Given exercise. Repeat the whole listing exactly as written.

Records provided.

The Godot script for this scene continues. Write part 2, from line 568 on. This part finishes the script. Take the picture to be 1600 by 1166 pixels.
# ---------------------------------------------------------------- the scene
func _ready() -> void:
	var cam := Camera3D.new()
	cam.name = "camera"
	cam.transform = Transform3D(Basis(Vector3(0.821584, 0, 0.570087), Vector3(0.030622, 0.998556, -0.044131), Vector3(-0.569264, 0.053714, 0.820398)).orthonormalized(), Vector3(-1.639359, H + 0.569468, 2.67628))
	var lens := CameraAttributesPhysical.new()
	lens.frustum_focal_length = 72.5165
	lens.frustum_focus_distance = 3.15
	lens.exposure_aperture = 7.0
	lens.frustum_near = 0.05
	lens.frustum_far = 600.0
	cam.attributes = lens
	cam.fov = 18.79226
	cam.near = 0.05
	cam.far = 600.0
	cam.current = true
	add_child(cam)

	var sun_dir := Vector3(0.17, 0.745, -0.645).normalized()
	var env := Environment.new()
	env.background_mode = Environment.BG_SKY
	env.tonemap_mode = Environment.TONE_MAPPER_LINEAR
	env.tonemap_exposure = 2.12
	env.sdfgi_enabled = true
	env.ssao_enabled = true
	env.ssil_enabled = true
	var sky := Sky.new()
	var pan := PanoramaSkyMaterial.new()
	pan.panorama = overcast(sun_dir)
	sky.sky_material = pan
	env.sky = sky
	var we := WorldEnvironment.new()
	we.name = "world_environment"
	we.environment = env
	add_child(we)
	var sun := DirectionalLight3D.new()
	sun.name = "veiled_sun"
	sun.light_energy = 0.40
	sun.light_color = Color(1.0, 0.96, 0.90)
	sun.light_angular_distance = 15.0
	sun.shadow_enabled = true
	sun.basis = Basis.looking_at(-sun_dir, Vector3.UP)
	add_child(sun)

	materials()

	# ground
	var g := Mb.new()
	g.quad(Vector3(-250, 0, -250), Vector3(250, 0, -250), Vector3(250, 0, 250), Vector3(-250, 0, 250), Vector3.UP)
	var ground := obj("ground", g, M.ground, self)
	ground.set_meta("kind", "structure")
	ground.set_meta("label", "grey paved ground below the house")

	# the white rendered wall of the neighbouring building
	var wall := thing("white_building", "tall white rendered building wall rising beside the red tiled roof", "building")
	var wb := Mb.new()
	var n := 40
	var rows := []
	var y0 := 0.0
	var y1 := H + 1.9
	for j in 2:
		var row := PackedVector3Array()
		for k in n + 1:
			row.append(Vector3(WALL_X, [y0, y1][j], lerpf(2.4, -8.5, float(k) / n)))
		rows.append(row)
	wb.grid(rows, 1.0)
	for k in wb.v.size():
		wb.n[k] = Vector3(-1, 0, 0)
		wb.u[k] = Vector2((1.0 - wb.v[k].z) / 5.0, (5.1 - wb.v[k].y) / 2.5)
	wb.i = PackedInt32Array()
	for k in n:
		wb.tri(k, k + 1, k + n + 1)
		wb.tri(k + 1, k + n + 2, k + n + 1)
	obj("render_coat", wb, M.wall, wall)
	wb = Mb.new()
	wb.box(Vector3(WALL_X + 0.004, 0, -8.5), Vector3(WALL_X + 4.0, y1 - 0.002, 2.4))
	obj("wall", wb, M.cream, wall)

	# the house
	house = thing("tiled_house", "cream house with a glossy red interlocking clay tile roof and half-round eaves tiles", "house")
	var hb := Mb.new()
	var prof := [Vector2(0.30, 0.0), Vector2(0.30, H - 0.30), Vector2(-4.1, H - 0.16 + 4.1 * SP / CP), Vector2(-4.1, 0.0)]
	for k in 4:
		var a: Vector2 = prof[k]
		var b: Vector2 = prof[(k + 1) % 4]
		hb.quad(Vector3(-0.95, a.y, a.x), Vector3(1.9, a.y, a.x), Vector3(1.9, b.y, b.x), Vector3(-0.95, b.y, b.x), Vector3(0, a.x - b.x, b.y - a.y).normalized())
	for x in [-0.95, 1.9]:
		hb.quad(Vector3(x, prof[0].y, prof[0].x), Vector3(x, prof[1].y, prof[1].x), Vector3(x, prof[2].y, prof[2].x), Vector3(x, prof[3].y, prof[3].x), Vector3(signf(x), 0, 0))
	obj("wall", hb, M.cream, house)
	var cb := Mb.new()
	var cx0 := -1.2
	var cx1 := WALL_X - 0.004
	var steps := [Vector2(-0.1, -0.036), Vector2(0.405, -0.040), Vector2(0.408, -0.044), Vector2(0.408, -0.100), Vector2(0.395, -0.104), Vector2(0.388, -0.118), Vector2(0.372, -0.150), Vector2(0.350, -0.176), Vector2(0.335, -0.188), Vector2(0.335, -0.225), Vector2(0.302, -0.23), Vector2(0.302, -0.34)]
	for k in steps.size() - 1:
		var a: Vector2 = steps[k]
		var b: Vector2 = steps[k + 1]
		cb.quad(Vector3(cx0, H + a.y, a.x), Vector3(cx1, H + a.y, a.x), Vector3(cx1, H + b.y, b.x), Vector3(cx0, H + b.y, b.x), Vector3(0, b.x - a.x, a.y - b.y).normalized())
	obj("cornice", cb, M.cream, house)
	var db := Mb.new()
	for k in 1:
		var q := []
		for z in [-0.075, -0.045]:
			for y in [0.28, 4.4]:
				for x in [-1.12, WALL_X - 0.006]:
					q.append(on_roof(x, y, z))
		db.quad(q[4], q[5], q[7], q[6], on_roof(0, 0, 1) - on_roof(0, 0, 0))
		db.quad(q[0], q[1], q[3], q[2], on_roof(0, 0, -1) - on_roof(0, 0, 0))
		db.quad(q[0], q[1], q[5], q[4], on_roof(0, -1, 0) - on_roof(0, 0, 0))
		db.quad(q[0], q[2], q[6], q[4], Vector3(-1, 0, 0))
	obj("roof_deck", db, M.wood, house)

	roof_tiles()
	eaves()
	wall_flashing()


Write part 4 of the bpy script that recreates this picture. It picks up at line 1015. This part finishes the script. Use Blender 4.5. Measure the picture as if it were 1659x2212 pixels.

Reply.
The Godot script for this scene continues. Write part 2, from line 568 on. This part finishes the script. Take the picture to be 1600 by 1166 pixels.
# ---------------------------------------------------------------- the scene
func _ready() -> void:
	var cam := Camera3D.new()
	cam.name = "camera"
	cam.transform = Transform3D(Basis(Vector3(0.821584, 0, 0.570087), Vector3(0.030622, 0.998556, -0.044131), Vector3(-0.569264, 0.053714, 0.820398)).orthonormalized(), Vector3(-1.639359, H + 0.569468, 2.67628))
	var lens := CameraAttributesPhysical.new()
	lens.frustum_focal_length = 72.5165
	lens.frustum_focus_distance = 3.15
	lens.exposure_aperture = 7.0
	lens.frustum_near = 0.05
	lens.frustum_far = 600.0
	cam.attributes = lens
	cam.fov = 18.79226
	cam.near = 0.05
	cam.far = 600.0
	cam.current = true
	add_child(cam)

	var sun_dir := Vector3(0.17, 0.745, -0.645).normalized()
	var env := Environment.new()
	env.background_mode = Environment.BG_SKY
	env.tonemap_mode = Environment.TONE_MAPPER_LINEAR
	env.tonemap_exposure = 2.12
	env.sdfgi_enabled = true
	env.ssao_enabled = true
	env.ssil_enabled = true
	var sky := Sky.new()
	var pan := PanoramaSkyMaterial.new()
	pan.panorama = overcast(sun_dir)
	sky.sky_material = pan
	env.sky = sky
	var we := WorldEnvironment.new()
	we.name = "world_environment"
	we.environment = env
	add_child(we)
	var sun := DirectionalLight3D.new()
	sun.name = "veiled_sun"
	sun.light_energy = 0.40
	sun.light_color = Color(1.0, 0.96, 0.90)
	sun.light_angular_distance = 15.0
	sun.shadow_enabled = true
	sun.basis = Basis.looking_at(-sun_dir, Vector3.UP)
	add_child(sun)

	materials()

	# ground
	var g := Mb.new()
	g.quad(Vector3(-250, 0, -250), Vector3(250, 0, -250), Vector3(250, 0, 250), Vector3(-250, 0, 250), Vector3.UP)
	var ground := obj("ground", g, M.ground, self)
	ground.set_meta("kind", "structure")
	ground.set_meta("label", "grey paved ground below the house")

	# the white rendered wall of the neighbouring building
	var wall := thing("white_building", "tall white rendered building wall rising beside the red tiled roof", "building")
	var wb := Mb.new()
	var n := 40
	var rows := []
	var y0 := 0.0
	var y1 := H + 1.9
	for j in 2:
		var row := PackedVector3Array()
		for k in n + 1:
			row.append(Vector3(WALL_X, [y0, y1][j], lerpf(2.4, -8.5, float(k) / n)))
		rows.append(row)
	wb.grid(rows, 1.0)
	for k in wb.v.size():
		wb.n[k] = Vector3(-1, 0, 0)
		wb.u[k] = Vector2((1.0 - wb.v[k].z) / 5.0, (5.1 - wb.v[k].y) / 2.5)
	wb.i = PackedInt32Array()
	for k in n:
		wb.tri(k, k + 1, k + n + 1)
		wb.tri(k + 1, k + n + 2, k + n + 1)
	obj("render_coat", wb, M.wall, wall)
	wb = Mb.new()
	wb.box(Vector3(WALL_X + 0.004, 0, -8.5), Vector3(WALL_X + 4.0, y1 - 0.002, 2.4))
	obj("wall", wb, M.cream, wall)

	# the house
	house = thing("tiled_house", "cream house with a glossy red interlocking clay tile roof and half-round eaves tiles", "house")
	var hb := Mb.new()
	var prof := [Vector2(0.30, 0.0), Vector2(0.30, H - 0.30), Vector2(-4.1, H - 0.16 + 4.1 * SP / CP), Vector2(-4.1, 0.0)]
	for k in 4:
		var a: Vector2 = prof[k]
		var b: Vector2 = prof[(k + 1) % 4]
		hb.quad(Vector3(-0.95, a.y, a.x), Vector3(1.9, a.y, a.x), Vector3(1.9, b.y, b.x), Vector3(-0.95, b.y, b.x), Vector3(0, a.x - b.x, b.y - a.y).normalized())
	for x in [-0.95, 1.9]:
		hb.quad(Vector3(x, prof[0].y, prof[0].x), Vector3(x, prof[1].y, prof[1].x), Vector3(x, prof[2].y, prof[2].x), Vector3(x, prof[3].y, prof[3].x), Vector3(signf(x), 0, 0))
	obj("wall", hb, M.cream, house)
	var cb := Mb.new()
	var cx0 := -1.2
	var cx1 := WALL_X - 0.004
	var steps := [Vector2(-0.1, -0.036), Vector2(0.405, -0.040), Vector2(0.408, -0.044), Vector2(0.408, -0.100), Vector2(0.395, -0.104), Vector2(0.388, -0.118), Vector2(0.372, -0.150), Vector2(0.350, -0.176), Vector2(0.335, -0.188), Vector2(0.335, -0.225), Vector2(0.302, -0.23), Vector2(0.302, -0.34)]
	for k in steps.size() - 1:
		var a: Vector2 = steps[k]
		var b: Vector2 = steps[k + 1]
		cb.quad(Vector3(cx0, H + a.y, a.x), Vector3(cx1, H + a.y, a.x), Vector3(cx1, H + b.y, b.x), Vector3(cx0, H + b.y, b.x), Vector3(0, b.x - a.x, a.y - b.y).normalized())
	obj("cornice", cb, M.cream, house)
	var db := Mb.new()
	for k in 1:
		var q := []
		for z in [-0.075, -0.045]:
			for y in [0.28, 4.4]:
				for x in [-1.12, WALL_X - 0.006]:
					q.append(on_roof(x, y, z))
		db.quad(q[4], q[5], q[7], q[6], on_roof(0, 0, 1) - on_roof(0, 0, 0))
		db.quad(q[0], q[1], q[3], q[2], on_roof(0, 0, -1) - on_roof(0, 0, 0))
		db.quad(q[0], q[1], q[5], q[4], on_roof(0, -1, 0) - on_roof(0, 0, 0))
		db.quad(q[0], q[2], q[6], q[4], Vector3(-1, 0, 0))
	obj("roof_deck", db, M.wood, house)

	roof_tiles()
	eaves()
	wall_flashing()


Write part 4 of the bpy script that recreates this picture. It picks up at line 1015. This part finishes the script. Use Blender 4.5. Measure the picture as if it were 1659x2212 pixels.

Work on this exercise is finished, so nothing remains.